The pudgy fingers of Adolf Hitler one day last week gave a soft, squashy handshake to this array of luncheon guests: His Majesty Tsar Boris III of Bulgaria; Dictator Mussolini's sons Bruno and Vittorio; His Royal Highness Crown Prince Umberto of Italy and his youngest sister Maria; Their Royal Highnesses the Crown Prince and Crown Princess of Sweden.
Pretty Maria is to marry Archduke Otto of Habsburg in case the Dictators decide on that young man's restoration as Austrian Emperor. But the Hitler luncheon last week was too internationally complex to be more than social. The Olympic Games, which had brought so many exalted persons to Berlin, had their own significance (see p. 37), but behind the German scenes last week the Nazis had joined deadly economic war with the U. S.
From the German point of view, President Roosevelt, in trade matters, is a shady coin-clipper who cheapened the value of the U. S. dollar and thus "unfairly" reduced U. S. export prices on the World market. In Washington's eyes, the German Economics Minister and Reichsbank President Dr. Hjalmar Schacht is also shady because he does not similarly and frankly reduce the value of all German marks but, instead, has created an intentionally bewildering list of different kinds of marks.

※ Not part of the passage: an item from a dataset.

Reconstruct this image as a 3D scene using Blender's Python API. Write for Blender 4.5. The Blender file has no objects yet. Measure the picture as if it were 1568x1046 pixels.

Each has a separate value and all are manipulated to Germany's trade advantage by Schacht.
In an effort to outwit the Doctor, the U. S. Government, after a study of his methods, concluded that the various kinds of Schacht marks amounted to a German Government subsidy of goods shipped to the U. S. and retaliated with countervailing duties under the Tariff Act of 1930. For the benefit of U. S. customs inspectors German exporters were required to swear to statements of the amount of any German subsidy they received. Whether President Roosevelt knew it or not, under Nazi law it is high treason to divulge such German economic secrets to a foreigner, much less to swear to them in the form of affidavits.
Thus last week Berlin considered that Washington had acted with intolerable presumption, and Dr. Schacht, fighting mad, was reported to have exclaimed, "They mean to kill our trade with them? All right, let's kill their trade with us! Afterward we can build it up again on a new basis."
Paradoxically Dr. Schacht chose to kill Germany's export trade with the U. S. as the easiest way to kill the U. S.'s export trade with Germany. For years these two forms of tradenormally independent of each other within limitshave been rigidly interlocked by the Nazis' iron rule that Germany buys only where Germany sells and in substantially balancing amounts. Therefore last week Dr. Schacht was not simply cutting off Germany's nose to spite her face but, in complex fashion, was cutting ultimate U. S. exports to Germany when he abruptly cut German exports to the U. S. by canceling use of the trick marks which he originally devised to boost German exports.